I've got two nephews and two nieces in the military.
Soldiers do a fine job, generally. But then, so do butchers, bakers and candlestick makers.
Boru
No argument here. The fetishization of servicemen, and (here in America) policemen and firefighters (and veterans of those fields) is overboard.
(November 12, 2014 at 10:09 pm)whateverist Wrote: Whatever moral horrors are committed belong to all of us by virtue of the system we allow to perpetuate itself.
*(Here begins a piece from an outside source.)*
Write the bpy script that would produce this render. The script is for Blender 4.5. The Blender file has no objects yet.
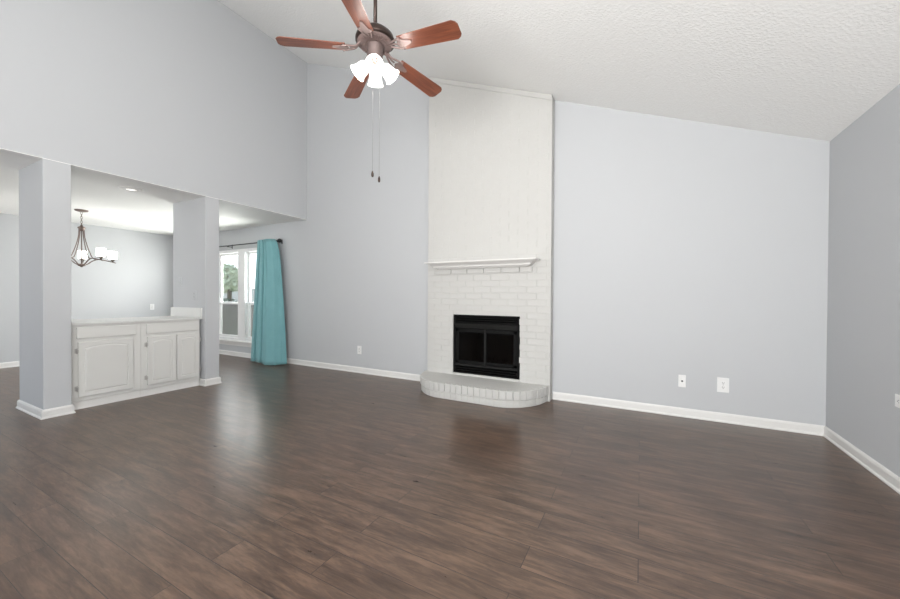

One of the reasons I didn't make a career of the service was a bombstrike that happened in 1991 which killed 500+ Iraqi civilians in a bunker. It tore away the youthful idea that i was "in the rear with the gear" and therefore had clean hands. That plane, and that bomb, wasn't from my base; but we were launching a 3-ship B-52 mission every three hours around the clock, 153 unguided 750-pound bombs in each flight, and we all knew they weren't the most accurate things in the world; and our Bomb Wing was tasked with attacking industry in northern Iraq. Industry located in cities.
When I saw the dead being pulled out of that bunker on Spanish news, it hit me that our bombs most likely left the same mangled bodies, noncombatant, and while I kept on at the mission, that uneasiness meant that I wouldn't look at myself or my service the same way again.
I'm not always the fastest learner. That was when I learned that there was plenty of blood to go around, and I had ought to keep it off my hands unless absolutely necessary.